Athlete Bios
Hockey
Pronger a veteran on youthful Team Canada
Last Updated: Monday, February 8, 2010 | 1:30 PM ET
New York Times for CBC Sports
Chris Pronger of the Philadelphia Flyers celebrates his second period power play goal against the Carolina Hurricanes on January 23, 2010. (Jim McIsaac/Getty Images)Chris Pronger, a 6-foot-6, 225-pound defenceman, won a gold medal with the Canadian hockey team at the 2002 Winter Olympics in Salt Lake City.
But Pronger played with a hairline fracture of his foot at the 2006 Turin Games and struggled to keep pace with the Swiss and the Russians as Canada finished a dismal seventh.
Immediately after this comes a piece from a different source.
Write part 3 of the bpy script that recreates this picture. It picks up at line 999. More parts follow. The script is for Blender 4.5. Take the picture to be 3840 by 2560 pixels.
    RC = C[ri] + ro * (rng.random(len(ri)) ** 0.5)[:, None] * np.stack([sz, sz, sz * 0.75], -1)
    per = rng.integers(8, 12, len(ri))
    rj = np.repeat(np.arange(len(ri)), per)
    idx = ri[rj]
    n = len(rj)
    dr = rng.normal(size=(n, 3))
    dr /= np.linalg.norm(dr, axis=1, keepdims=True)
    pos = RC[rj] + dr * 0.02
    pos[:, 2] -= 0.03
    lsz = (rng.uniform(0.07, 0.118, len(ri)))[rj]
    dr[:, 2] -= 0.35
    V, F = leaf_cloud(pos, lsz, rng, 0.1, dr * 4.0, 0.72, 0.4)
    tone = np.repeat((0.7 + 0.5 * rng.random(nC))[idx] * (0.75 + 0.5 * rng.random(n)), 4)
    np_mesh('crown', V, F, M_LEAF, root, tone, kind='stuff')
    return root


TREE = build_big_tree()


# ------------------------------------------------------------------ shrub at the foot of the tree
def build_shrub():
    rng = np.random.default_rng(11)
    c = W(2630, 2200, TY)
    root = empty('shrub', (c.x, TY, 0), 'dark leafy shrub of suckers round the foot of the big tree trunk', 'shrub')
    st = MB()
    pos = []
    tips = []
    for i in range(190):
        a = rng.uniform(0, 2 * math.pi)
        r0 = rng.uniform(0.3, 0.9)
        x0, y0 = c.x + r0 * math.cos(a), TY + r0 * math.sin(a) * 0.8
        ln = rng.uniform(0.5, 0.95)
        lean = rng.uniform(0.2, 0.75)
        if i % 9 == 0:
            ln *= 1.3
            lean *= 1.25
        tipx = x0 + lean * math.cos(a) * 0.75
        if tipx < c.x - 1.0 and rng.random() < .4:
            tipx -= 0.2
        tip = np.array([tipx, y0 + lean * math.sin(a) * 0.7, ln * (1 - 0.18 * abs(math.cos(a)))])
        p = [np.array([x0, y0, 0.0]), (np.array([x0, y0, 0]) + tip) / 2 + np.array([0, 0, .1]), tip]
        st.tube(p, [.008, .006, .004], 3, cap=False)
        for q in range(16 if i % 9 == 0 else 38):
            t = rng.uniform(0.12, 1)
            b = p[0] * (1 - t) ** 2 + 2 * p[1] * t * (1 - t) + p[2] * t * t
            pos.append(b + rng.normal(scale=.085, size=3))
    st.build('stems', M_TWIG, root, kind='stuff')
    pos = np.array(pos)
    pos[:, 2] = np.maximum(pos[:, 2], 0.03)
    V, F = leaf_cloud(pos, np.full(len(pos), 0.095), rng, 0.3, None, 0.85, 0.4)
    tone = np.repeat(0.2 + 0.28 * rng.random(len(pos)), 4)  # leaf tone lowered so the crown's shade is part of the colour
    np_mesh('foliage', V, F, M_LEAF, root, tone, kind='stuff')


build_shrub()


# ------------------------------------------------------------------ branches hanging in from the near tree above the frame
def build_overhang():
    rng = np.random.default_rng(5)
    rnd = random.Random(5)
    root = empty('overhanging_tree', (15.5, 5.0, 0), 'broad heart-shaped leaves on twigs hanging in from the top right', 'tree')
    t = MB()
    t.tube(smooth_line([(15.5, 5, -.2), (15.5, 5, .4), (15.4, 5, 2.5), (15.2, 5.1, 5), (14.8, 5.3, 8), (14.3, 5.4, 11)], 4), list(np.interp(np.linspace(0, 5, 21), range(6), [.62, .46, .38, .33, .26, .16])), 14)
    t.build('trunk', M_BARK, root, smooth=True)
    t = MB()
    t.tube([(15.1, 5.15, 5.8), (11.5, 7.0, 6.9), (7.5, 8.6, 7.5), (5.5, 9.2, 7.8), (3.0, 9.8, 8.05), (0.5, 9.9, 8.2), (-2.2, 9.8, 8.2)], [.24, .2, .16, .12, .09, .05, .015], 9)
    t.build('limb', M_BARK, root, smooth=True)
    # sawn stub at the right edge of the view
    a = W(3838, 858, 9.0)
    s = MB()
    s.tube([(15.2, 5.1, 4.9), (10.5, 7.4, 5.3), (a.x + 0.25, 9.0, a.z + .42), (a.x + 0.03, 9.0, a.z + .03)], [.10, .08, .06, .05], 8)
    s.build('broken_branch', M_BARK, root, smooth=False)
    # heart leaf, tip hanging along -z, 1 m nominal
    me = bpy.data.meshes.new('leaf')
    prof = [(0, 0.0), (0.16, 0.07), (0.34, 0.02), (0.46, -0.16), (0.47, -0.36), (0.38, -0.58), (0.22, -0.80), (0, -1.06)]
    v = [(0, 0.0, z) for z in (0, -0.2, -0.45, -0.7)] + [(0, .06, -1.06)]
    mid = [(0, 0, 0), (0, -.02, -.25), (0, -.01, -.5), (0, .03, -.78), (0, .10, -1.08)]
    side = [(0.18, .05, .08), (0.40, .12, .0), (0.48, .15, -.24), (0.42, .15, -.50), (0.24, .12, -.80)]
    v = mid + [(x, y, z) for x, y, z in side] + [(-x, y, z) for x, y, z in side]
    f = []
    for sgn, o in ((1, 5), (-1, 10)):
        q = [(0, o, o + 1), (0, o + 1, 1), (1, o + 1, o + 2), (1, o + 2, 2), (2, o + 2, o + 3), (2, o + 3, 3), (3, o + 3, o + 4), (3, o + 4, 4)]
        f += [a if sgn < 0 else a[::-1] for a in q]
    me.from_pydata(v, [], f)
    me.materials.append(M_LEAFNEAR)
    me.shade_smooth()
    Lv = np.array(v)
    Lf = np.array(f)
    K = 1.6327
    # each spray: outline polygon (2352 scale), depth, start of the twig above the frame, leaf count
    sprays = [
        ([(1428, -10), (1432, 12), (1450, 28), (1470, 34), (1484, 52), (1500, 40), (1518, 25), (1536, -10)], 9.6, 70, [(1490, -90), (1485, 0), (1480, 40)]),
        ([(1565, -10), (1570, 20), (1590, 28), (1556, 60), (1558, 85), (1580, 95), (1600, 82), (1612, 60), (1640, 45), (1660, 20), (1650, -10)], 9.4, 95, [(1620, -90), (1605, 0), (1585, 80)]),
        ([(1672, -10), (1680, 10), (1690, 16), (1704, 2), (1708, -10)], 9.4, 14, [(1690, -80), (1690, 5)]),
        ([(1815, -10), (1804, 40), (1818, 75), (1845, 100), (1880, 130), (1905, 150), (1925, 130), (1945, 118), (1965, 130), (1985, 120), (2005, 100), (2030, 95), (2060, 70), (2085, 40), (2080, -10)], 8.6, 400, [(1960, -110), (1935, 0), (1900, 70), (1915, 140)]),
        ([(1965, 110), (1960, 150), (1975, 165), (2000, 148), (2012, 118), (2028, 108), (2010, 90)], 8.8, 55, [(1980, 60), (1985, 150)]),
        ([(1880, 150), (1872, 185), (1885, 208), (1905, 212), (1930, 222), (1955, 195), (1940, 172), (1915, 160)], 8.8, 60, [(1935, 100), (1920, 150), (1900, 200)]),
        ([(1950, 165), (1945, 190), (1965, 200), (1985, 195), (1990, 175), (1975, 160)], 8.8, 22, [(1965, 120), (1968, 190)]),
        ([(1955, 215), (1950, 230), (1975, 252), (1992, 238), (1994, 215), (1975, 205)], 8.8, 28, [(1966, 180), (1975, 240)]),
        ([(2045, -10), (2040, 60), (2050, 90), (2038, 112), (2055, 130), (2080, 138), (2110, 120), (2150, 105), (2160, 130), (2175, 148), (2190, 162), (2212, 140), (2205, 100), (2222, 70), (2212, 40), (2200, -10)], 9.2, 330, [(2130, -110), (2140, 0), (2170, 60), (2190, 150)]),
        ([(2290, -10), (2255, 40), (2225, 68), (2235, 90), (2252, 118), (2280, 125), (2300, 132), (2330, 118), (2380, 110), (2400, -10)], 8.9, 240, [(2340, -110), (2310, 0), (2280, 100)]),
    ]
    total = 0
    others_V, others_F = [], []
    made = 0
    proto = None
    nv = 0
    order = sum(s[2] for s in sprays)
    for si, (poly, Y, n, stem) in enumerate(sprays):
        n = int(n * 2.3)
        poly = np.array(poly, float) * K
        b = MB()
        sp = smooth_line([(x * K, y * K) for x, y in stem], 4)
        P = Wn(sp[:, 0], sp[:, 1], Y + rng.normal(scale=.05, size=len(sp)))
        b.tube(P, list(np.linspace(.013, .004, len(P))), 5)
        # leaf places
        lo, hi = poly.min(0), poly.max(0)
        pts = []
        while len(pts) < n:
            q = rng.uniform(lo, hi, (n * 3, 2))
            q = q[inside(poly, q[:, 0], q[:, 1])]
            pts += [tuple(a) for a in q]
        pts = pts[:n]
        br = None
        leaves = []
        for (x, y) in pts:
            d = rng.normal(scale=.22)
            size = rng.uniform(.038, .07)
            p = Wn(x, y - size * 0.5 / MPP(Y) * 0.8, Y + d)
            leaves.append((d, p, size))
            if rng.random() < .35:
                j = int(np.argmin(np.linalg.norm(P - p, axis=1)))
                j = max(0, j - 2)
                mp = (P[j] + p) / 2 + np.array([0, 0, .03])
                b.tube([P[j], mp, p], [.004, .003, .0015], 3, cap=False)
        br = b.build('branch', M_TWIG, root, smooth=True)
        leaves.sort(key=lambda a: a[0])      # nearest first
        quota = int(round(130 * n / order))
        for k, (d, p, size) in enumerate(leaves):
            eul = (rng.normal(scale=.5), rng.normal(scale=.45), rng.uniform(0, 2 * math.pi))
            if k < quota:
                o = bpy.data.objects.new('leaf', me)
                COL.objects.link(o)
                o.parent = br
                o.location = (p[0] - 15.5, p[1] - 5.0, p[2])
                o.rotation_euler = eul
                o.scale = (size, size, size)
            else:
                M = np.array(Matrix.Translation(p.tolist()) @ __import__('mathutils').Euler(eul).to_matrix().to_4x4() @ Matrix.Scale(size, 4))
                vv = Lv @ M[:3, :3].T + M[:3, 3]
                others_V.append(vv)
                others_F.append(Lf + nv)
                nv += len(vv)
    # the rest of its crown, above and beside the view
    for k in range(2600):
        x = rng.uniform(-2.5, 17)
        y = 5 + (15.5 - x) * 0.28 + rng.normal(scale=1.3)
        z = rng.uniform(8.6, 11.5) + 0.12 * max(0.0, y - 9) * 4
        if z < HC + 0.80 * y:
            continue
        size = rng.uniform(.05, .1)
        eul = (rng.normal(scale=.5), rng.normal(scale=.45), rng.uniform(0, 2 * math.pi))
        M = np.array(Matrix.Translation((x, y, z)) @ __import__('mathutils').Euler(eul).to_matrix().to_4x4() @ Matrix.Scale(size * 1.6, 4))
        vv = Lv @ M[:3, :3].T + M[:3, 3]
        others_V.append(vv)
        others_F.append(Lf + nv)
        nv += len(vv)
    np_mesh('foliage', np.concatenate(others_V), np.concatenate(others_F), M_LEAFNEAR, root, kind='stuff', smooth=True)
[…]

Since then, Canada has turned to youth, except for old-timers like Pronger, 35, and 38-year-old goaltender Martin Brodeur. With a nose for offence and a menacing presence on the ice, Pronger will play in his fourth and undoubtedly final Winter Olympics.
And since this one will be on home ice, he readily accepted an opportunity to compete for a spot on the Canadian team for the Vancouver Games.
“You always want to compete,” Pronger told reporters at an Olympic training camp in August. “You want to win — and when you’ve won in the past, and seeing what it takes, the excitement and enthusiasm you get from winning — you want to get that back. You always want to feel that rush. There’ll be no better opportunity for that than in Vancouver.”
He said he was prepared to play a new style under Olympic coach Mike Babcock as Canada seeks to return to what it considers its rightful place in the hockey galaxy as the gold medal winner.
“More puck possession, more speed, up-tempo all the time with four lines rolling and continually applying pressure,” Pronger said at the time. “The predominant theme for the defence is being able to skate and move the puck.”
His professional career has moved in an arc from immature youth to superstar to journeyman. Selected with the second overall pick in the 1993 draft by the Hartford Whalers, Pronger made as much news off the ice as on. He was arrested for driving under the influence and for participating in a bar room brawl. He was also said to be indifferent to physical conditioning as a young player.
But Pronger rededicated himself and won the Hart Trophy as the NHL’s most valuable player during the 1999-2000 season while playing for St. Louis. He was the first defenceman to win the award since Bobby Orr in 1971-72.
Pronger later moved to Edmonton and Anaheim, where in 2008 he received an eight-game suspension for stamping on the leg of Vancouver’s Ryan Kesler. Last June, Pronger was traded to the Philadelphia Flyers, where his intimidating style was welcomed in a city accustomed to the rough and tumble Broad Street Bullies.
The Flyers are seeking their first NHL title since winning consecutive championships in 1974 and 1975 but first, Pronger will attempt to help bring Canada another Olympic gold medal.